Thursday, September 18, 2008

Cycling in Munich

We spent ten days shepherding or at least helping to shepherd seventeen North American cyclists along the Romantic Road and returned home via Munich. There is normally a good rail link between Füssen, the end of the Romantic Road and Munich, but it seems to our fate that part of the route is under reconstruction. It was true this time and was true the last time. There was a bus connection between Füssen and Obermarktdorf.
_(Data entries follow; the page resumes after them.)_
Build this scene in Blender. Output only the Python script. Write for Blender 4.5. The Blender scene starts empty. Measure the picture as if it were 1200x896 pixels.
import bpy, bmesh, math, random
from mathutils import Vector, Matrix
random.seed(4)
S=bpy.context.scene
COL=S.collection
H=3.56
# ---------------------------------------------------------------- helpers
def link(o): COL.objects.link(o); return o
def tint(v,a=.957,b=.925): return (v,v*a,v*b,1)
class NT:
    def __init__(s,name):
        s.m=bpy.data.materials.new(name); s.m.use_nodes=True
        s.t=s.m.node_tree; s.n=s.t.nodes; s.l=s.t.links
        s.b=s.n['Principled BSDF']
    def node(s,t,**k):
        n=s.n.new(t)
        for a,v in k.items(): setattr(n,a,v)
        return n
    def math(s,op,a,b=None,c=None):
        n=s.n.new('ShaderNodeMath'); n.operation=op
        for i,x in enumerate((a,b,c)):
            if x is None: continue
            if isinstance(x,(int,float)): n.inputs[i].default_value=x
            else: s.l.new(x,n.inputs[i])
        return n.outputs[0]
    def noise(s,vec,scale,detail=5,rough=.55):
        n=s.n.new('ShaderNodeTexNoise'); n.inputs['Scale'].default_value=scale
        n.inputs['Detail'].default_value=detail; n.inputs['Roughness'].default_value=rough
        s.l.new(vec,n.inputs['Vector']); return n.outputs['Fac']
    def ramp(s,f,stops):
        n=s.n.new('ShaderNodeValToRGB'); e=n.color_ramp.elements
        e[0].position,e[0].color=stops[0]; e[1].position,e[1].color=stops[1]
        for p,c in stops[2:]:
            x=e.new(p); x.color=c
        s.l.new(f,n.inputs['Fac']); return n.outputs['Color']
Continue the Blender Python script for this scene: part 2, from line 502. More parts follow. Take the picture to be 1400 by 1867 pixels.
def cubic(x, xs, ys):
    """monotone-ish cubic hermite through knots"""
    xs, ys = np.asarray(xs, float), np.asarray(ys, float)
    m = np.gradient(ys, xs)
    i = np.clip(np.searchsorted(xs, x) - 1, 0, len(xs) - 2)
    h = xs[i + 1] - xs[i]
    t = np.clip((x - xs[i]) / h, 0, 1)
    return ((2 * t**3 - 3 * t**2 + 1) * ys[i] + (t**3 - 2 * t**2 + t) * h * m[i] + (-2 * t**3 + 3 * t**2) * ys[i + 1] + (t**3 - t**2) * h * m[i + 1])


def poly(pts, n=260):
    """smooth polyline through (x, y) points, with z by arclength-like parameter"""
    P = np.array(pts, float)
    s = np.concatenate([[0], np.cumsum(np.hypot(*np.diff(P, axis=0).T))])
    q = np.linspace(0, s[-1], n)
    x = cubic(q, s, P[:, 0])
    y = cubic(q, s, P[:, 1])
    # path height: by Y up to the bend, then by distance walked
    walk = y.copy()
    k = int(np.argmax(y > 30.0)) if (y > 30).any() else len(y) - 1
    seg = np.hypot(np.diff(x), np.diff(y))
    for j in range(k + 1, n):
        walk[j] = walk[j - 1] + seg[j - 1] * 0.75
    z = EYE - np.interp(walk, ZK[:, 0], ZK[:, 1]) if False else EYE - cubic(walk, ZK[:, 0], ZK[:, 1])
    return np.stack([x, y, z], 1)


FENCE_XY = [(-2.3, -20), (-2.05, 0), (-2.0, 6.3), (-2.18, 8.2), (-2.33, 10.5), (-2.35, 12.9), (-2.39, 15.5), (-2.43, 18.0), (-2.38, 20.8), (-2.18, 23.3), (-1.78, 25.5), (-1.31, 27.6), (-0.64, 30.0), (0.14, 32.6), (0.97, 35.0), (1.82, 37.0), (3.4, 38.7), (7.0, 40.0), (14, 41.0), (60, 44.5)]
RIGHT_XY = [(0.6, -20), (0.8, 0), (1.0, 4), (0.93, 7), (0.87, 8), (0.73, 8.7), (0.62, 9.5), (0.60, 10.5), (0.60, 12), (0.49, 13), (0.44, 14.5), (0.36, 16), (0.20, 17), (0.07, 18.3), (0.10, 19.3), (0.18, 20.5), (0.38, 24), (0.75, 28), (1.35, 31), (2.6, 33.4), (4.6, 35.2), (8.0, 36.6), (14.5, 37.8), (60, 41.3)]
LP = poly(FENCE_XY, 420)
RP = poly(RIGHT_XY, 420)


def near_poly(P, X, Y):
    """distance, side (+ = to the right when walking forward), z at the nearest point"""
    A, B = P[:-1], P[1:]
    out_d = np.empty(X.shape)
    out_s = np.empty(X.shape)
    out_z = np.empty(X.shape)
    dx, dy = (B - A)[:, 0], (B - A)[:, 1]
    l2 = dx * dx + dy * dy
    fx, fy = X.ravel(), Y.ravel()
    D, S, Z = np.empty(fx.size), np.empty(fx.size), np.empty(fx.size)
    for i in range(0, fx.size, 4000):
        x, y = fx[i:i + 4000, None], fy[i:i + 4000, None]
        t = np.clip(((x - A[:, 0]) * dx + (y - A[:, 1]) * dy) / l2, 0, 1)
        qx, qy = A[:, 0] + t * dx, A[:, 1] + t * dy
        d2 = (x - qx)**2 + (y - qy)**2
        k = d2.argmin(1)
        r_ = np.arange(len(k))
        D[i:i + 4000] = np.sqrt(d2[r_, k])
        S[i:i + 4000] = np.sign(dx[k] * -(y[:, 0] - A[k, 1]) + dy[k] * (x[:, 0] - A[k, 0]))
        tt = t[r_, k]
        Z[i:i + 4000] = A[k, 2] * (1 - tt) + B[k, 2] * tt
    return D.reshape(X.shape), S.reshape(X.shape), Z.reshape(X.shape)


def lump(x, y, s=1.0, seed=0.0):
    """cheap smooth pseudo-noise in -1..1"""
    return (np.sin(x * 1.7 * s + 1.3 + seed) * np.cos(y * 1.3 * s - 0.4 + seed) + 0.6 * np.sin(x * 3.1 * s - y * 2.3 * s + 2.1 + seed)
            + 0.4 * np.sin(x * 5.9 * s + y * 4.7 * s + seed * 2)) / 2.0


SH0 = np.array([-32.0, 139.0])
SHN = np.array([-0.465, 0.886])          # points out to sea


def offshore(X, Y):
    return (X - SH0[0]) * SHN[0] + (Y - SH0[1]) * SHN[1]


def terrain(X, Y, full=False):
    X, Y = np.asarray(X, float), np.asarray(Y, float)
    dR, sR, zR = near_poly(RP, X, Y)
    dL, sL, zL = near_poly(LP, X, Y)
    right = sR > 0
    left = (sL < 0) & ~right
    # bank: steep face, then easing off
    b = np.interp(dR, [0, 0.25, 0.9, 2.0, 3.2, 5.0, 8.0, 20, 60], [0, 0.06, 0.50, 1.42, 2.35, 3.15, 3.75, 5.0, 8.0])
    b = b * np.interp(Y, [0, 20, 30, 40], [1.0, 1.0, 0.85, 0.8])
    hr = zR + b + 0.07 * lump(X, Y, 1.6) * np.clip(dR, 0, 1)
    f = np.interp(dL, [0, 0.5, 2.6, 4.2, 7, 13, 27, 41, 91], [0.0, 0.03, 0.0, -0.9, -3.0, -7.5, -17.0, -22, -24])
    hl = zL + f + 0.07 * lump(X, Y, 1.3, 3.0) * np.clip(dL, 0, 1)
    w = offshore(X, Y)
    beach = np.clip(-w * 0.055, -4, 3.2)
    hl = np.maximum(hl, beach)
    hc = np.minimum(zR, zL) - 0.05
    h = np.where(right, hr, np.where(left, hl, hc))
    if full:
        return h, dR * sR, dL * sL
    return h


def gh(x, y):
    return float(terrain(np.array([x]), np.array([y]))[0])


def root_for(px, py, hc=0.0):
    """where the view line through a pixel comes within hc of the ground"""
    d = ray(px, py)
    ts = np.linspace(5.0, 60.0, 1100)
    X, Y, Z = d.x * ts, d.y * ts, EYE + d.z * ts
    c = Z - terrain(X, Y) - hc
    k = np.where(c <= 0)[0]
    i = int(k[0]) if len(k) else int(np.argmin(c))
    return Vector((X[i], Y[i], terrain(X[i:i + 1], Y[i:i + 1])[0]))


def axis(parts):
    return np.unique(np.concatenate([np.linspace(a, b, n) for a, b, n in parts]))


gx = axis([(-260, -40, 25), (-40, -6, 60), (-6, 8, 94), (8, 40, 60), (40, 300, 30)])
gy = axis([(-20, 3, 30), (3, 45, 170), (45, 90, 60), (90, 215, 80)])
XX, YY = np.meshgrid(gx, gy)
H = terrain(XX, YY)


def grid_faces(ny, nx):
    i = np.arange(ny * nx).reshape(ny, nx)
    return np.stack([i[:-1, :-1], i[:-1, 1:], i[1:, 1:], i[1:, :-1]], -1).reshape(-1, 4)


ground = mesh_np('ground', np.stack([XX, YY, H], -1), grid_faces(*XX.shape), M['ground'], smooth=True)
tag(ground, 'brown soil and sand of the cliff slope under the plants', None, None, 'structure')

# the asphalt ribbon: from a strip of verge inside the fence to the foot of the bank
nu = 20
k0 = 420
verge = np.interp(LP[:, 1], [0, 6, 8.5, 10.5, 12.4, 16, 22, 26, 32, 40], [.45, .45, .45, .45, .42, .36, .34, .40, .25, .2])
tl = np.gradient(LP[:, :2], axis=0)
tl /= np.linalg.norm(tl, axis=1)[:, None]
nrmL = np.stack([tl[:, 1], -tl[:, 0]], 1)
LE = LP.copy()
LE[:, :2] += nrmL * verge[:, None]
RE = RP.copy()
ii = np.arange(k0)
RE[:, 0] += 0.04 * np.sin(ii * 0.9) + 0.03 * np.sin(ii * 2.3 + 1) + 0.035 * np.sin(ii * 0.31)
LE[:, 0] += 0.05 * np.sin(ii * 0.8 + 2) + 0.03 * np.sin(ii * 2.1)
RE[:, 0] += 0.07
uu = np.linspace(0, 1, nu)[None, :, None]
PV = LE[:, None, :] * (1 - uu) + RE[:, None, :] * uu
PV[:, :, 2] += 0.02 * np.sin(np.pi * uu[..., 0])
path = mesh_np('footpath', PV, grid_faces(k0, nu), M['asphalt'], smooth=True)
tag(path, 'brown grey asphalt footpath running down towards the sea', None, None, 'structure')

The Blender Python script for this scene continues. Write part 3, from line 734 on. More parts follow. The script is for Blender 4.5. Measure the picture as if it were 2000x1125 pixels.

The cyclist arrives in Munich and wants to see the sights of Munich without his bike. Munich is a typical big city and leaving a valuable bike anywhere is not a good idea. The Hauptbahnhof, central station offers no facilities for bicycle parking. This is madness of course, but since when has a shortly to be privatised industry worked in a sensible manner? You can take it with you, but the Deutsches Museum, the Hofbräuhaus or even the much more ethnic Augustiner Beer Hall don't like you taking a bike in their hallowed rooms.
One cure might be to nip into the Radius Tours Bike Rental enclosure opposite Platform/Track 32 and hire a bike. You can then leave your expensive light tourer there and take off on a three gear bike, which is a lot less attractive to the light fingered. Radius Tours offer a wide range of tours in Munich and Southern Bavaria in addition to hiring out bikes.